Step-by-step guidance for update release notes.

personAuthor: jakexiaohubgithub

Update Release Notes

Use this skill when the user needs release notes that explain what changed, who is affected, and what readers should actually do next.

Clarify First

  • Who the release notes are for: users, admins, developers, or internal teams.
  • Which changes are user-visible versus internal only.
  • Whether there are migrations, deprecations, or rollout caveats.
  • What risks, limitations, or known issues should be surfaced.
  • Whether the notes should summarize one release, a hotfix, or a larger train of changes.

Release Note Priorities

  • Focus on impact, not raw commit inventory.
  • Group changes in a way the reader can quickly scan.
  • Call out required actions, compatibility concerns, and known limitations.
  • Be honest about risk and incomplete rollout details.
  • Keep language specific enough to be useful without turning into an internal diff dump.

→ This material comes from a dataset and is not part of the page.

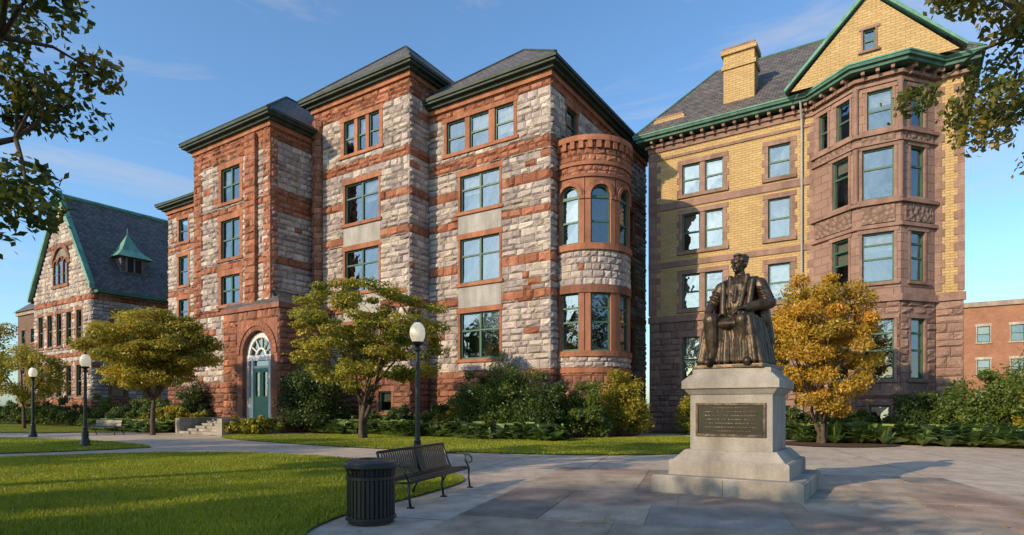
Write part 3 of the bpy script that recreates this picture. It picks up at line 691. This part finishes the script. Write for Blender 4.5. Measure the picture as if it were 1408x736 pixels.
q=-2.0; SC=[(.39,.32,.25),(.32,.275,.235),(.44,.36,.28),(.40,.29,.22),(.30,.27,.24),(.42,.335,.26),(.37,.27,.21)]
while q<15.4:
    h=r2.choice([1.35,1.6,1.6,1.9]); h=min(h,15.6-q); p=-3.3
    while p<5.2:
        w=r2.choice([1.5,1.9,2.3,1.2]); 
        if 5.4-p-w<.8: w=5.4-p
        z=.012+r2.random()*.006; c=r2.choice(SC); s=r2.uniform(.82,1.12); c=tuple(v*s for v in c); g=.012
        a=[(p+g,q+g),(p+w-g,q+g),(p+w-g,q+h-g),(p+g,q+h-g)]
        vs=[PQ(x,y,z) for x,y in a]+[PQ(x,y,.002) for x,y in a]
        mb.add(vs,[(0,1,2,3),(4,5,1,0),(5,6,2,1),(6,7,3,2),(7,4,0,3)],c); p+=w
    q+=h
mb.build('bluestone_paving','slab')

def inpoly(P,poly):
    x,y=P[:,0],P[:,1]; c=np.zeros(len(P),bool); n=len(poly)
    for i in range(n):
        x0,y0=poly[i]; x1,y1=poly[(i+1)%n]
        if y0==y1: continue
        m=((y0>y)!=(y1>y))&(x<(x1-x0)*(y-y0)/(y1-y0)+x0); c^=m
    return c
def blades(name,poly,n,box,h=.055,w=.006,pw=1.0):
    x0,x1,y0,y1=box
    P=np.stack([rng.uniform(x0,x1,n),y0+(y1-y0)*rng.random(n)**pw],1)
    P=P[inpoly(P,poly)]; P=P[np.abs(P[:,0])<.9*P[:,1]+1.5]; m=len(P); ang=rng.uniform(0,2*math.pi,m); hh=h*rng.uniform(.5,1.3,m)
    ww=w*(.6+P[:,1]/11); b=np.stack([np.cos(ang)*ww,np.sin(ang)*ww],1); lean=rng.normal(0,.35,(m,2))*hh[:,None]
    V=np.zeros((m,3,3)); V[:,0,:2]=P-b; V[:,1,:2]=P+b; V[:,2,:2]=P+lean; V[:,:2,2]=.028; V[:,2,2]=.03+hh
    np_mesh(name,V.reshape(-1,3),3,'grass_blade',None,rng.random(m))
blades('lawn_grass',LF,420000,(-20,0,6,21.5),pw=1.25)
blades('lawn_grass.001',LI,90000,(-34,-13,17,34),h=.07)
blades('lawn_grass.002',LM,200000,(-16,10,19,34),h=.07)
blades('lawn_grass.003',LR,60000,(13,32,25,34),h=.07)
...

What Good Release Notes Include

  • Clear summary of notable changes.
  • Reader-relevant categories such as features, fixes, breaking changes, and operational notes.
  • Upgrade or migration guidance where needed.
  • Known issues or rollout caveats when they matter.
  • Audience-appropriate level of technical detail.

Common Mistakes

  • Repeating commit messages instead of explaining user impact.
  • Hiding breaking or risky changes in minor bullet points.
  • Mixing internal implementation detail with no reader benefit.
  • Omitting upgrade steps because they feel inconvenient.
  • Writing notes so vague that users cannot tell whether they are affected.

Good Output

  • Release summary tailored to the audience.
  • Well-grouped bullet points by change type or impact.
  • Explicit upgrade, migration, or rollback notes where applicable.
  • Known issues or cautionary notes when relevant.

Boundaries

  • Do not imply a feature is fully rolled out or stable unless the user confirms that status.
  • Prefer clear impact-focused writing over changelog noise or marketing filler.